もうひとりいる

監督:柴田一成

脚本:柴田一成

監修:清水崇

出演:佐久間信子、世那、河辺千恵子、
榊英雄、諏訪太郎、津田寛治

ストーリー

 都心の廃校で、新人タレント瑞貴、摩耶、有香のグラビア撮影が行われていた。撮影中、瑞貴はマネージャーが2人いることに気付くが、誰も信じてくれない。もうひとりの自分を見た者は死ぬという言い伝えをふざけて話すスタッフ。しかし、閉ざされた廃校で、自分を見た者たちは本当にひとり、またひとりと死んでゆく。パニック状態の中で瑞貴たちは驚愕の事実を知る。自分を見たら死ぬのではなく、自分が自分を殺しにくるのだということを…。

レビュー

 「呪怨」の清水崇が監修を務め、後につまんない方のリアル鬼ごっこ」を手掛けることになる柴田一成が監督デビューを果たしたドッペルゲンガーをテーマに扱ったホラー作品。 “もう1人の自分を見たら死ぬ”という有名な都市伝説を、“もう1人の自分が直接ぶっ殺しに来る”と超解釈し、夕暮れの校舎を舞台に必要最低限の登場人物だけでシンプルにまとめた内容であるが、ドッペルゲンガーの顔が奇妙に歪んでいくVFXの不気味さや、着信アリ」を先取りしたかのように全身の骨をバッキバキに折られて死んでしまう犠牲者のインパクトは中々のもので、低予算ながらも充分に楽しめる佳作となっている。上映時間が1時間弱しかないのも本作に於いてはプラスに作用しており、何とか最後まで緊張感を持続させているのもポイントが高いといえるだろう。
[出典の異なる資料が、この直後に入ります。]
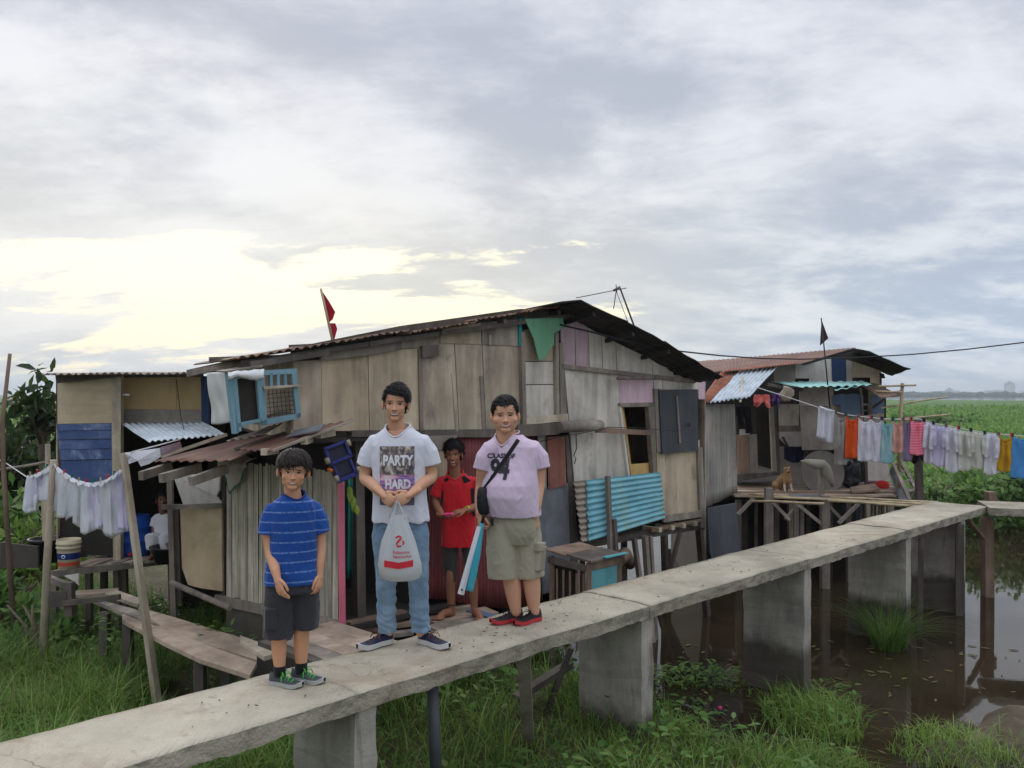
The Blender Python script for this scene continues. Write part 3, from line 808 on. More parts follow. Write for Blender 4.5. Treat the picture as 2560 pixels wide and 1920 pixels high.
fl = MB().slab([up(A0, 2.62), up(D(1410, 1060, HC) + NV * -0.03, 2.62), up(D(1410, 1060, HC) - NV * 3.1, 2.62), up(B0, 2.62)], (0, 0, -0.03))
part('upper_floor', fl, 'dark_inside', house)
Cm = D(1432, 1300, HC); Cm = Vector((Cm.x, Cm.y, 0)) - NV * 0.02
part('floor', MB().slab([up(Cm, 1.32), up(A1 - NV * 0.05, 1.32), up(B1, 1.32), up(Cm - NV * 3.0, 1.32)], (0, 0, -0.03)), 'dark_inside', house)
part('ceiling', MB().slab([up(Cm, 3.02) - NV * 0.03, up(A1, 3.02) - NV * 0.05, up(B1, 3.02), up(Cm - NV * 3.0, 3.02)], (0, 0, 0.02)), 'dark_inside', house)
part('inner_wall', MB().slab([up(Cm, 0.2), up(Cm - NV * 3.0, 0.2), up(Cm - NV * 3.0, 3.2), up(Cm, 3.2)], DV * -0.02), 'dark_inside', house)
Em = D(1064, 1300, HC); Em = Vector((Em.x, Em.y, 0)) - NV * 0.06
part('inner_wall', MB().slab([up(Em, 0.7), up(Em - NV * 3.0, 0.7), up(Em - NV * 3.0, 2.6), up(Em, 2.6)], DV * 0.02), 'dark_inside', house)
# roof: long shallow side on the left, steep side on the right, both with a deep overhang
RO = HC - 0.22
ridge_f = D(1458, 755, RO); left_f = D(588, 892, RO - 0.06); right_f = D(1802, 938, RO)
rise = Vector((0, 0, 0.30))
roof = thing('roof_group', (0, 0, 0)); bpy.data.objects.remove(roof)
bkL = back * 1.15 + rise
L1 = left_f + back * 1.12 + Vector((0, 0, 0.07)); R1 = ridge_f - NV * 4.3 + Vector((0, 0, -0.20))
segs = 5
for i in range(segs):
    a0, a1 = i / segs, (i + 1) / segs + (0.012 if i < segs - 1 else 0)
    lift = UP * (0.006 * (i % 2)) + UP * 0.008 * math.sin(i * 2.1)
    f0, f1 = left_f.lerp(ridge_f, a0) + lift, left_f.lerp(ridge_f, a1) + lift
    k0, k1 = L1.lerp(R1, a0) + lift, L1.lerp(R1, a1) + lift
    sag = UP * (-0.02 * math.sin(math.pi * (a0 + a1) / 2))
    part('roof_sheet', corr(k0 + sag, k1 + sag, f1 + sag, f0 + sag, 11, 0.010, 'u', th=0.005, seed=i * 3.3, ragged=0.02), 'rust_roof_edge', house)
bend = [(0, 0.0), (0.28, 0.045), (0.55, 0.03), (0.8, -0.02), (1.0, -0.03)]
RV = HC - 0.62
rid_r, eav_r = D(1452, 754, RV), D(1806, 934, RV)
for i in range(4):
    (a0, h0), (a1, h1) = bend[i], bend[i + 1]
    f0 = rid_r.lerp(eav_r, a0) + UP * (h0 + 0.004); f1 = rid_r.lerp(eav_r, a1 + 0.015) + UP * h1
    g = NV * -4.2 - UP * 0.62
    part('roof_sheet', corr(f0 + g, f1 + g, f1, f0, 34, 0.008, 'v', th=0.005, seg=4, wob=0.02, seed=40 + i, ragged=0.0), 'roof_black', house)
part('ridge_cap', MB().slab([rid_r + DV * -0.30 + UP * -0.020, rid_r + UP * 0.022, rid_r + DV * 0.2 + UP * -0.03, rid_r + DV * 0.2 + UP * -0.045, rid_r + UP * 0.010, rid_r + DV * -0.30 + UP * -0.032], -NV * 1.3 - UP * 0.10), 'roof_black', house)
# rafters under the overhang, purlin ends
part('verge_board', MB().beam(D(625, 912, RO - 0.02), D(820, 880, RO + 0.06), 0.03, 0.05), 'timber_dark', house)
part('verge_board', MB().beam(D(604, 908, RO + 0.06), D(1010, 846, RO + 0.10), 0.03, 0.04), 'timber_dark', house)
part('verge_board', MB().beam(D(1010, 846, RO + 0.10), D(1440, 787, RO + 0.12), 0.03, 0.04), 'timber_dark', house)
for a in (0.1, 0.35, 0.6, 0.85):
    p = rid_r.lerp(eav_r, a) - UP * 0.03
    part('purlin', MB().beam(p + NV * -0.05 - UP * 0.01, p + NV * -1.6 - UP * 0.25, 0.045, 0.045), 'roof_black', house)
for a in (0.12, 0.32, 0.52, 0.72, 0.92):
    p = left_f.lerp(ridge_f, a) - UP * 0.075
    part('purlin', MB().beam(p + NV * -0.06, p + NV * -1.4 + UP * 0.02, 0.045, 0.045), 'timber_dark', house)
part('fascia_board', MB().slab([P(466, 925, 8.3), P(560, 904, 7.7), P(640, 893, 7.3), P(642, 908, 7.3), P(560, 922, 7.7), P(466, 942, 8.3)], (0.02, 0.04, 0)), 'timber_grey', house)
# gable boards behind the overhang close the front up to the roof
hp('gable_board', [(728, 905), (728, 870), (1000, 815), (1300, 772), (1400, 775), (1400, 850), (1300, 850), (1000, 885), (800, 912)], 'timber_dark', c=HC + 0.04)
hp('gable_board', [(1400, 850), (1400, 785), (1475, 800), (1600, 866), (1760, 950), (1760, 955), (1640, 935), (1540, 890), (1440, 840)], 'timber_dark', c=HC + 0.04)

# blue window box hung on the left end of the front
wb = part('window_box', MB().slab([D(655, 1062, HC - 0.05), D(750, 1040, HC - 0.05), D(750, 1030, HC - 0.05), D(655, 1052, HC - 0.05)], -NV * 0.3), 'timber_grey', house)
BF = HC - 0.35
def wbx(px, m, dpt=0.03, c=BF, nm='frame_bar'): return part(nm, panel(px, c, dpt), m, wb)
wbx([(660, 926), (742, 921), (743, 934), (660, 938)], 'blue_frame')
wbx([(657, 1050), (752, 1032), (752, 1045), (658, 1064)], 'blue_frame')
wbx([(730, 934), (741, 934), (753, 1043), (742, 1045)], 'blue_frame')
wbx([(652, 925), (660, 925), (668, 1062), (659, 1064)], 'blue_frame', 0.05)
for i, u in enumerate((675, 693, 711)):
    wbx([(u, 934), (u + 6, 933), (u + 7, 965), (u + 1, 966)], 'blue_frame')
wbx([(659, 966), (752, 961), (752, 966), (660, 973)], 'timber_pale', 0.08, BF - 0.04, 'shelf')
bars = MB()
for i in range(7):
    u = 671 + i * 10; bars.tube([D(u, 976, BF + 0.03), D(u + 6, 1046 - i * 1.5, BF + 0.03)], 0.0025, 5, cap=False)
for j in range(6):
    v = 984 + j * 11; bars.tube([D(668, v + 2, BF + 0.03), D(744, v - 6, BF + 0.03)], 0.0025, 5, cap=False)
part('wire_mesh', bars, 'iron', wb)
# shutter leaf on its left
SF = BF - 0.04
wbx([(580, 936), (652, 928), (653, 938), (581, 947)], 'blue_frame', 0.03, SF)
wbx([(582, 938), (592, 938), (604, 1078), (592, 1080)], 'blue_frame', 0.03, SF)
wbx([(641, 938), (652, 936), (662, 1052), (651, 1054)], 'blue_frame', 0.03, SF)
wbx([(596, 1058), (656, 1046), (657, 1053), (597, 1068)], 'blue_frame', 0.03, SF)
wbx([(569, 930), (580, 930), (597, 1082), (587, 1085)], 'blue_frame', 0.05, SF)
wbx([(592, 947), (642, 941), (652, 1046), (601, 1056)], 'dark_inside', 0.01, SF + 0.07, 'pane')
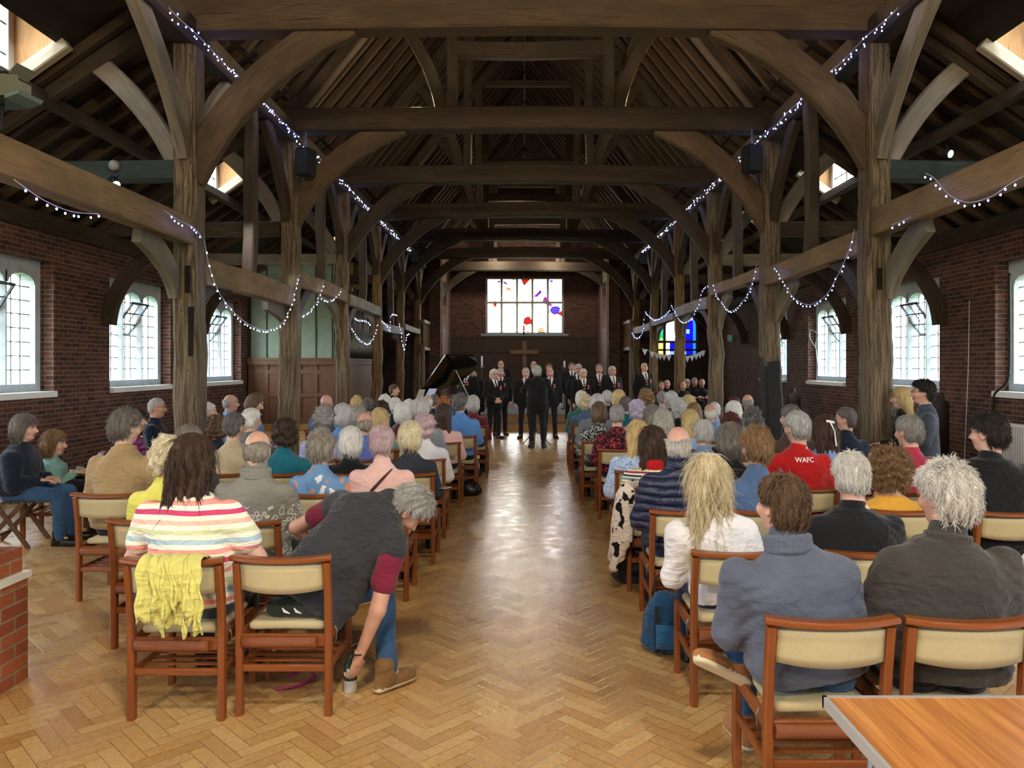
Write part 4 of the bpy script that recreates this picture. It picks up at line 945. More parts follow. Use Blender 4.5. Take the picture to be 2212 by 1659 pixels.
def build_person(root, J, P, near=True):
    """J: joints in root space. P: look. Body (one skin), hair, top, trousers, shoes"""
    h = P.get('h', .017); hf = P.get('hf', .009); fat = P.get('fat', 1.0); skin = SK[P.get('skin', 0)]
    pel, neck, head, R = Vector(J['pelvis']), Vector(J['neck']), Vector(J['head']), J['R']
    up = (neck-pel); tl = up.length; sc_ = tl/.61; lat = Vector(J.get('lat', (1, 0, 0)))
    prof = [(a*sc_, b*fat*P.get('wide', 1), c*fat, d) for a, b, c, d in PROF]
    if 'foot_up' in P:
        n_, y_, z_ = P['foot_up']; y_ = Vector(y_).normalized(); J['toe_'+n_] = Vector(J['an_'+n_])+y_*.12-Vector(z_).normalized()*.05
    allp = [Vector(J[k]) for k in J if k not in ('R', 'lat')]
    lo = Vector([min(p[i] for p in allp) for i in range(3)])-Vector((.22, .24, .10)); hi = Vector([max(p[i] for p in allp) for i in range(3)])+Vector((.22, .24, .18))
    fx = [(head.x-.10, head.x+.10)]; fy = [(head.y-.12, head.y+.135)]; fz = [(head.z-.15, head.z+.14)]
    xs, ys, zs = (axis(lo[i], hi[i], h, f, hf) for i, f in ((0, fx), (1, fy), (2, fz)))
    F = Field(xs, ys, zs)
    F.trunk(pel, up, lat, prof, grow=-.012)
    F.cap(tuple(neck-up.normalized()*.03), tuple(head+R @ Vector((0, -.022, -.04))), .056*min(fat, 1.15), .052*min(fat, 1.2), .03)
    for s, n_ in ((-1, 'l'), (1, 'r')):
        sh, el, wr = J['sh_'+n_], J['el_'+n_], J['wr_'+n_]; hp, kn, an, to = J['hip_'+n_], J['kn_'+n_], J['an_'+n_], J['toe_'+n_]
        F.cap(sh, el, .052*fat, .040*fat, .04); F.cap(el, wr, .040*fat, .026, .015)
        F.cap(hp, kn, .078*fat, .052, .03); F.cap(kn, an, .052, .034, .02); F.cap(an, to, .026, .018, .015)
    head_prims(F, head, R, True, P.get('hfat', 1.0))
    V, Q = F.net(); mi = head_mi(head, R)(V[Q].mean(1)); n0 = len(V); VV, QQ, MM = [V], [Q], [mi]
    for s, n_ in ((-1, 'l'), (1, 'r')):
        if P.get('hands', True):
            hv, hq = place_hand(J['wr_'+n_], J.get('hd_'+n_, Vector(J['wr_'+n_])-Vector(J['el_'+n_])), J.get('pm_'+n_, (0, 0, -1)), s, P.get('hp_'+n_, P.get('hpose', 'relaxed')))
            VV.append(hv); QQ.append(hq+n0); MM.append(np.zeros(len(hq), int)); n0 += len(hv)
    me = mesh_np('body', np.concatenate(VV), np.concatenate(QQ), [skin, SK2, EYEM, BROW], np.concatenate(MM), 0)
    link(bpy.data.objects.new('body', me), root)
    if P.get('hair') and P['hair'][0] != 'none': hair_mesh(head, R, P['hair'][0], P['hair'][1], root, P.get('hh', .009), 1.0, P.get('seed', 0), P.get('nst', 0))
    # ---- top
    ph = P.get('seed', 1)*1.37; hh = P.get('hc', h); g = P.get('loose', .012); fold = P.get('fold', .006)
    F = Field(axis(lo[0], hi[0], hh), axis(lo[1], hi[1], hh), axis(lo[2], min(hi[2], neck.z+.14), hh))
    long_ = P.get('sleeve', 'long'); hem = P.get('hem', 0.0)
    prof2 = list(prof)
    if hem: prof2 = [(-hem, prof[0][1]*1.06, prof[0][2]*1.08, 0)]+prof2
    prof2 = prof2[:-1]+[(prof2[-1][0]-.012, prof2[-1][1]*1.08, prof2[-1][2]*1.06, 0)]
    F.trunk(pel, up, lat, prof2, grow=g, k=.03)
    for n_ in 'lr':
        sh, el, wr = Vector(J['sh_'+n_]), Vector(J['el_'+n_]), Vector(J['wr_'+n_])
        if long_ == 'long': F.cap(sh, el, .052*fat+g, .047*fat+g, .045); F.cap(el, wr-(wr-el)*.04, .050*fat+g, .034+g*.6, .02)
        elif long_ == 'short': F.cap(sh, sh.lerp(el, .58), .056*fat+g, .060*fat+g, .03)
        elif long_ == 'none': F.cap(sh, sh.lerp(el, .12), .055*fat+g, .058*fat+g, .05)
    if P.get('collar', True): F.cap(tuple(neck-up.normalized()*.035), tuple(neck+(head-neck).normalized()*(P.get('collar_h', .0))), .076+g*.4, .066+g*.3, .03)
    if fold:
        def creases(X, Y, Z):
            xx = np.abs(X-float(pel.x)); hgt = Z-float(pel.z)
            w1 = wavy(X, Y, Z, 13, ph); d1 = fold*wavy(X, Y, Z, 19, ph)
            rid = np.abs(np.sin((hgt*1.0+xx*.75)*46+2.2*w1+ph)); rid2 = np.abs(np.sin((hgt-xx*1.3)*39+2.5*w1+ph*2))
            m = np.clip((xx-.05)/.14, .15, 1)*np.clip(1.5-hgt*1.6, .3, 1)
            return (d1*.8+fold*.55*m*(.6-rid**.7)+fold*.30*m*(.6-rid2**.7)).astype(np.float32)
        F.add(creases)
    soft(P.get('topname', 'shirt'), F, P['top'], root)
    # ---- trousers
    lo2 = Vector([min(Vector(J[k])[i] for k in ('hip_l', 'hip_r', 'kn_l', 'kn_r', 'an_l', 'an_r', 'pelvis')) for i in range(3)])-Vector((.17, .19, .06)); hi2 = Vector([max(Vector(J[k])[i] for k in ('hip_l', 'hip_r', 'kn_l', 'kn_r', 'an_l', 'an_r', 'pelvis')) for i in range(3)])+Vector((.17, .17, .14))
    F = Field(*(axis(lo2[i], hi2[i], P.get('ht', .02)) for i in range(3)))
    F.trunk(pel, up, lat, [r for r in prof if r[0] < .15*sc_], grow=.004, k=.03)
    for n_ in 'lr':
        hp, kn, an = Vector(J['hip_'+n_]), Vector(J['kn_'+n_]), Vector(J['an_'+n_])
        F.cap(hp, kn, .088*fat, .064, .03); F.cap(kn, an+(an-kn).normalized()*P.get('hemdrop', .005), .063, .054, .02)
    F.add(lambda X, Y, Z: (.005*wavy(X, Y, Z, 24, ph)).astype(np.float32))
    soft('trousers' if not P.get('skirt') else 'skirt', F, P.get('trouser', TR_DARK), root)
    for n_, s in (('l', -1), ('r', 1)):
        an, to = Vector(J['an_'+n_]), Vector(J['toe_'+n_])
        o = bpy.data.objects.new('shoe', shoe_mesh(P.get('shoe', SHOEB))); d = to-an; 
        o.location = (an.x, an.y, an.z-.085); o.rotation_euler = (0, 0, math.atan2(-d.x, d.y))
        if 'foot_up' in P and n_ == P['foot_up'][0]:
            y_ = Vector(P['foot_up'][1]).normalized(); z_ = Vector(P['foot_up'][2]); z_ = (z_-y_*z_.dot(y_)).normalized(); x_ = y_.cross(z_); Mr = Matrix((x_, y_, z_)).transposed(); o.rotation_euler = Mr.to_euler(); o.location = an-Mr @ Vector((0, 0, .085))
        link(o, root)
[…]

  ドッペルゲンガーには鏡を見ると何故か顔面のパーツがうにょにょーんとトランスフォームしてしまうという特性があり、途中で散り散りになってしまった登場人物らが合流した際、誰もドッペルゲンガーとすり変わっていないかを確認するため、順番に手鏡を覗いて顔が変化しないかをテストする。御存知、遊星からの物体X」における血液検査のパロディであるが、これも使い方を誤れば「制服サバイガール」のような制作者の頭の悪さが露呈してしまうアホ丸出しの展開になってしまうものの、本作に於いては見ている視聴者も登場人物同様に誰がドッペルゲンガーであるかが見当も付かないので、予測不能なスリルを与えることに成功している。ドッペルゲンガーをぶん殴ると自分も同等のダメージを受けてしまため、命の危険が迫っていても迂闊に手が出せない、完全に詰み状態である絶望的な状況も、伊藤潤二の短編「首吊り気球」を彷彿とさせていて面白い。主演の女の子たちの棒読み台詞は少々気にはなるが、「VERSUSの榊英雄や、Jホラー作品の必ずどっかしらに出没している諏訪太郎といった怪優たちが脇を固めているので、比較的安心して見ていられる作品である。